Hollywood, Please Stop Making Me Nauseous
I’m not talking about excessive gore; the Internet and modern movies and TV have completely desensitized America to that. What I’m referring to is entire movies - or at least extended scenes - that are filmed by what I can only assume is a chimpanzee who has been heavily drinking. I suppose it all started with The Blair Witch Project, but more recently I made the mistake of seeing Cloverfield
on the silver screen. The plot was great and I think it would have otherwise been a good movie, but I was so nauseous by the end that I’m fairly confident that had I stood up to leave early, I would have vomited on the person in front of me. What’s worse is that I’m equally as confident that had one person tossed their cookies in the theater, it would have set off a chain reaction and caused the theater to be quarantined. Which, it turns out, brings me to the first movie I’ve ever walked out of: Quarantine.

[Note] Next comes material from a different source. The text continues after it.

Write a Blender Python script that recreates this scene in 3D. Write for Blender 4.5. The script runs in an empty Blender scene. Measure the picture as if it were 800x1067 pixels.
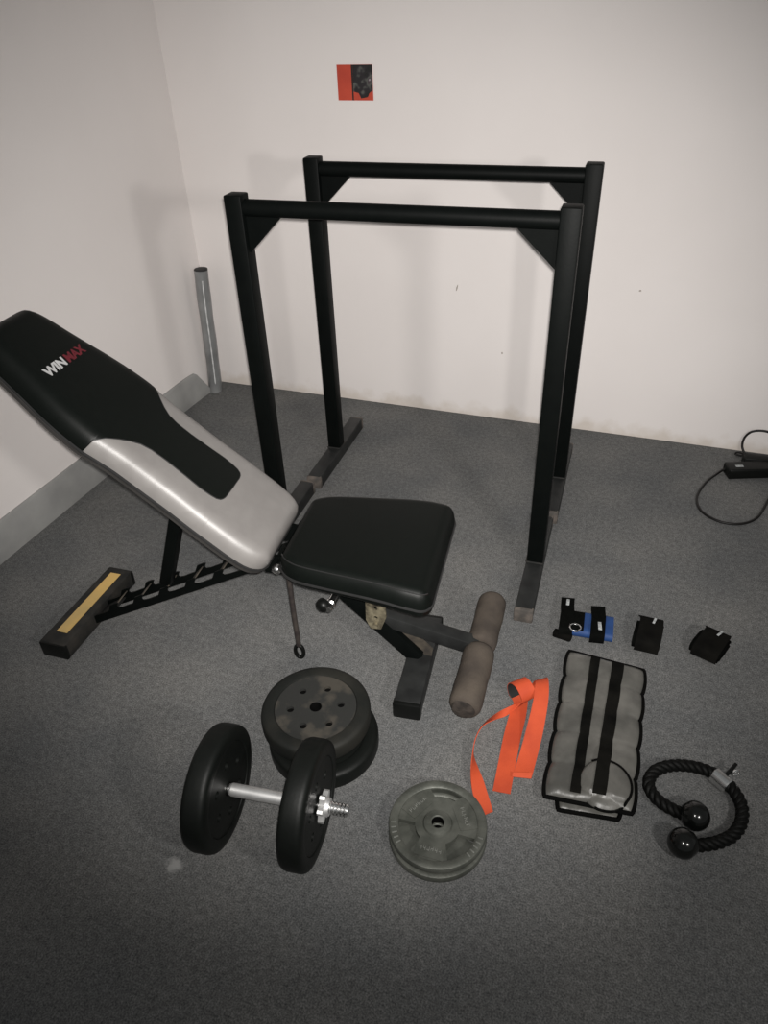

I’m normally not a fan of the horror genre, but this at least looked intriguing from the commercials, starred and actress who is great in Dexter, and my wife and our friend, Ms. Quarter, both wanted to see it. So we went and it started off interesting enough, but even though it was supposedly being filmed by a “local news” camera-man, it just continuously got more shaky and nauseating. About a half hour in, just as the actual action in the movie started, the three of us were already so dizzy that we just got up and left. Jessie even managed to talk the manager in to free passes.
Going to the movies is already expensive enough, not to mention the added cost of any kind of snacks or drinks, so the least the industry can do is warn you about crappy nauseating camerawork so I don’t have to waste my time and money on a movie I’ll just end up walking out of. Hollywood, I’m begging you, if you want any more of my money stop trying to make me spew buttered popcorn on your other paying customers.